A path of healing von Franz illustrates, is looking out for all the goodness around you, in the briefest of moments, the metaphoric crumbs on our path - as all should be treated as precious.
The goodness I have been seeking (and perhaps we all are in our own unique way) is not necessarily and perhaps unlikely to be a whole thing - nor is a destination. It is the little things as well as the moments of awe, wonder and creation.
And so, on your journey be sure to collect these snippets of goodness, and hold them close. Then with time, practice and good intent you can merge them into you larger pot of goodness. Which you can use to weave and merge through, in and round your other parts that may be darker and more challenging. When you wholeness is melded together with goodness, the wounded parts lose their potency.
Individually and collectively we need to do this work it seems - to seek, cultivate and hold together goodness.

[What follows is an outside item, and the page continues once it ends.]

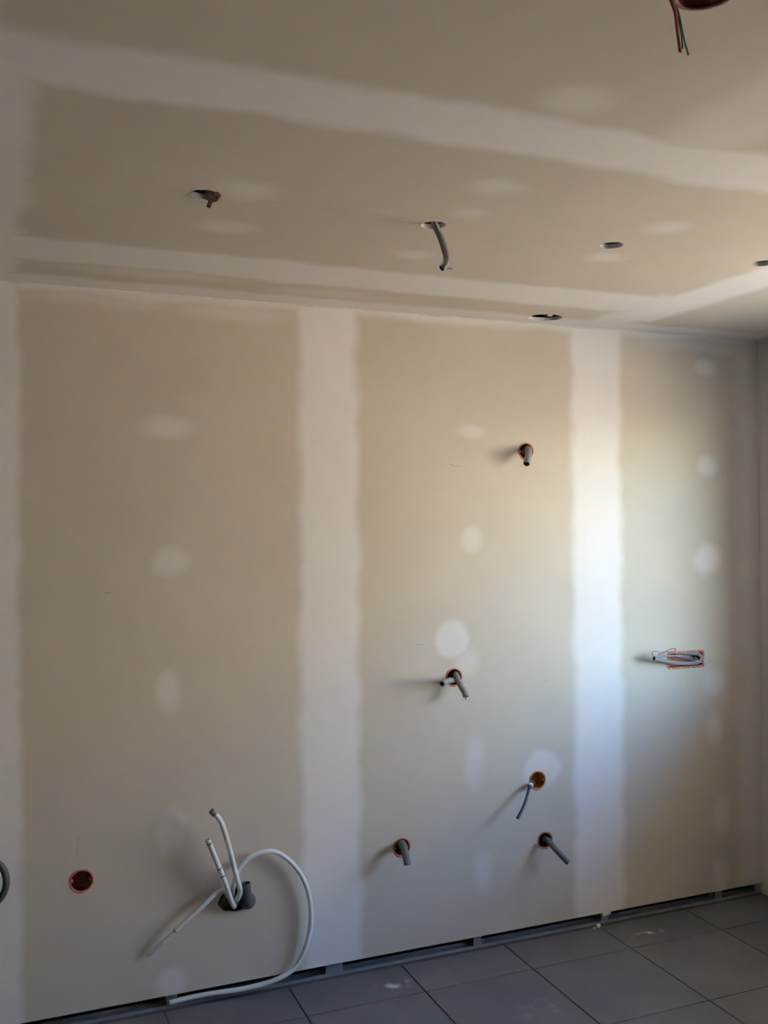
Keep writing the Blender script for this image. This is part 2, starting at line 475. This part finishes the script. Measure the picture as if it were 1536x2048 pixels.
# thin filler bead where the wall meets the ceiling
bm = bmesh.new()
pr = []
for k in range(97):
    x = XL + 0.002 + (XR - XL - 0.004) * k / 96
    w = 0.0055 + 0.002 * noise.noise(Vector((x * 3.1, 0.3, 0)))
    pr.append([bm.verts.new((x, -0.0003, H - w)), bm.verts.new((x, -w * 0.5, H - w * 0.55)), bm.verts.new((x, -w, H - 0.0003)), bm.verts.new((x, -0.0003, H - 0.0003))])
for a, b in zip(pr, pr[1:]):
    for i in range(4): bm.faces.new((a[i], a[(i + 1) % 4], b[(i + 1) % 4], b[i]))
bm.faces.new(pr[0]); bm.faces.new(pr[-1])
finish(bm, 'filler_bead', wall, (M_GYPSUM,), smooth=False)
# floor track and studs
bm = bmesh.new()
add_box(bm, XL, XR, 0.0150, 0.0160, -0.0135, -0.0015)
add_box(bm, XL, XR, 0.0160, 0.062, -0.0135, -0.0125)
add_box(bm, XL, XR, 0.061, 0.062, -0.0125, -0.0015)
finish(bm, 'floor_track', wall, (M_STEEL,))
for i, sx in enumerate(STUDS):
    w = 0.068 if abs(sx - 1.172) < 0.01 else 0.036
    bm = bmesh.new()
    add_box(bm, sx - w / 2, sx + w / 2, 0.0165, 0.0172, -0.012, H)
    add_box(bm, sx + w / 2 - 0.0007, sx + w / 2, 0.0172, 0.060, -0.012, H)
    add_box(bm, sx - w / 2, sx + w / 2, 0.0593, 0.060, -0.012, H)
    finish(bm, 'steel_stud', wall, (M_STEEL,))
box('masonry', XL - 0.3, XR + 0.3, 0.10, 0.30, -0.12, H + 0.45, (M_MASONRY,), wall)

# ceiling: plasterboards with real cut-outs, slab above
ceil = empty('ceiling', (0, 0, H), 'plasterboard ceiling with filled joints and cut-out holes', kind='structure')
CH = [(0.478, -1.076, 0.034, 0.034, 0.07), (1.103, -1.050, 0.0335, 0.0335, 0.015), (1.672, -1.057, 0.0335, 0.0335, 0.01), (2.238, -1.057, 0.0335, 0.0335, 0.01),
      (2.028, -0.112, 0.070, 0.058, 0.02), (1.000, -2.243, 0.045, 0.045, 0.05)]
def cboard(x0, x1, y0, y1):
    hs = [circle(c[0], c[1], c[2], ry=c[3], jag=c[4], seed=40 + i) for i, c in enumerate(CH) if x0 < c[0] < x1 and y0 < c[1] < y1]
    o = sheet('plasterboard', [(x0, y0), (x1, y0), (x1, y1), (x0, y1)], hs, lambda u, v: (u, v, H), (0, 0, 1), BT, (ceil_mat(x0, x1, y0, y1), M_GYPSUM), ceil)
    local(ceil, o)
rows = [(-0.435, 0.0, [XL, -0.055, 2.375, XR]), (-1.665, -0.435, [XL, -0.055, 2.375, XR]), (-2.875, -1.665, [XL, 1.395, XR]),
        (-4.08, -2.875, [XL, -0.055, 2.375, XR]), (-5.29, -4.08, [XL, 1.395, XR]), (YF, -5.29, [XL, -0.055, 2.375, XR])]
for y0, y1, xs in rows:
    for a, b in zip(xs, xs[1:]): cboard(a, b, y0, y1)
o = box('slab', XL - 0.3, XR + 0.3, YF - 0.3, 0.30, H + 0.28, H + 0.45, (M_SLAB,), ceil); local(ceil, o)
for y in (-0.75, -1.35, -1.95):    # furring channels above the boards
    bm = bmesh.new(); add_box(bm, XL, XR, y - 0.024, y + 0.024, H + BT + 0.001, H + BT + 0.018)
    o = finish(bm, 'furring_channel', ceil, (M_STEEL,)); local(ceil, o)

# right wall with the window that lights the room (just outside the frame)
TW = 0.36
WIN = (-2.25, -0.68, 1.00, 2.15)   # y0, y1, z0, z1
wr = sheet('wall_right', [(YF, -0.12), (0.10, -0.12), (0.10, H + 0.28), (YF, H + 0.28)],
           [[(WIN[0], WIN[2]), (WIN[1], WIN[2]), (WIN[1], WIN[3]), (WIN[0], WIN[3])]],
           lambda u, v: (XR, u, v), (1, 0, 0), TW, (M_SIDE, M_GYPSUM), None)
tag(wr, 'right side wall meeting the back wall at the picture edge', kind='structure')
def glazing(name, y0, y1, z0, z1, lab):
    root = empty(name, (XR + TW - 0.06, (y0 + y1) / 2, z0), lab, kind='structure')
    xa, xb = XR + TW - 0.09, XR + TW - 0.03
    w = 0.05
    bm = bmesh.new()
    add_box(bm, xa, xb, y0, y1, z0, z0 + w); add_box(bm, xa, xb, y0, y1, z1 - w, z1)
    add_box(bm, xa, xb, y0, y0 + w, z0 + w, z1 - w); add_box(bm, xa, xb, y1 - w, y1, z0 + w, z1 - w)
    local(root, finish(bm, 'window_frame', root, (M_FRAME,)))
    local(root, box('pane', xa + 0.028, xa + 0.032, y0 + w, y1 - w, z0 + w, z1 - w, (M_GLASS,), root))
glazing('window_1', *WIN, 'white framed window in the right wall')
tag(box('wall_left', XL - 0.3, XL, YF - 0.3, 0.10, -0.12, H + 0.28, (M_PAPER,)), 'left side wall outside the picture', kind='structure')
tag(box('wall_front', XL, XR + TW, YF - 0.3, YF, -0.12, H + 0.28, (M_PAPER,)), 'wall behind the camera', kind='structure')
tag(box('added_eave_1', XR + TW, XR + TW + 0.85, YF - 0.3, 0.9, H - 0.02, H + 0.10, (M_RENDER,)), 'unseen eave added above the window to cut sky light', kind='structure')  # unseen eave, added to keep high sky light off the lower wall
tag(box('added_house', 13.0, 20.0, -11.0, 16.0, -0.2, 5.2, (M_RENDER,)), 'unseen pale rendered house added across the yard to warm the light', kind='structure')  # unseen house, added so its facade replaces sky light at the left
tag(box('ground', -30, 60, -45, 45, -0.40, -0.15, (M_YARD,)), 'dry sunlit yard outside the window', kind='structure')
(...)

Perhaps this very act of weaving, bringing together, holding can then be a key part of the goodness itself.
A few months ago I had a dream where I was trying to assemble a raft in a fast moving river - I had all the parts I needed and should have been able to make it work but I wasn’t. As I abandoned the mission and walked back up the river bank, my dream narrator said “you are forgetting the river grass all around you.” I could’ve used this abundant resource to bind the raft.
Back then I though perhaps the river grass represented self belief and inner faith - in my work - in myself. I pursued this approach with little success - holding on to the threads of self belief remained as challenging as ever. After the dream I discovered and read Robin Wall Kimmerer’s beautiful and wise Braiding Sweetgrass - different meanings abound across cultures and the collective.
Now I am rethinking this, perhaps the river grass was symbolic of goodness itself? So with the river reeds I can weave, bind and bring together all different aspects of both me and community.
I sense von Franz wisdom is right for now - that this is a way for me to go forth, by connecting the parts, by weaving them together with goodness.
We go searching for the goodness as though it is a destination and it is not. Goodness is found in the moments of being. And and it seems true that goodness is everywhere - it is creative energy and the very nature of life.
In our haste - our desperation to reach a goal or some societal expectation - we can too easily miss all the goodness on our path - only to find that we reach our destination and are still lacking/searching.
When we are trying to follow a more soulful path a path of authenticity, to work with shadow - it seems these are the reminders we might need.
Surrender - you are on the right path.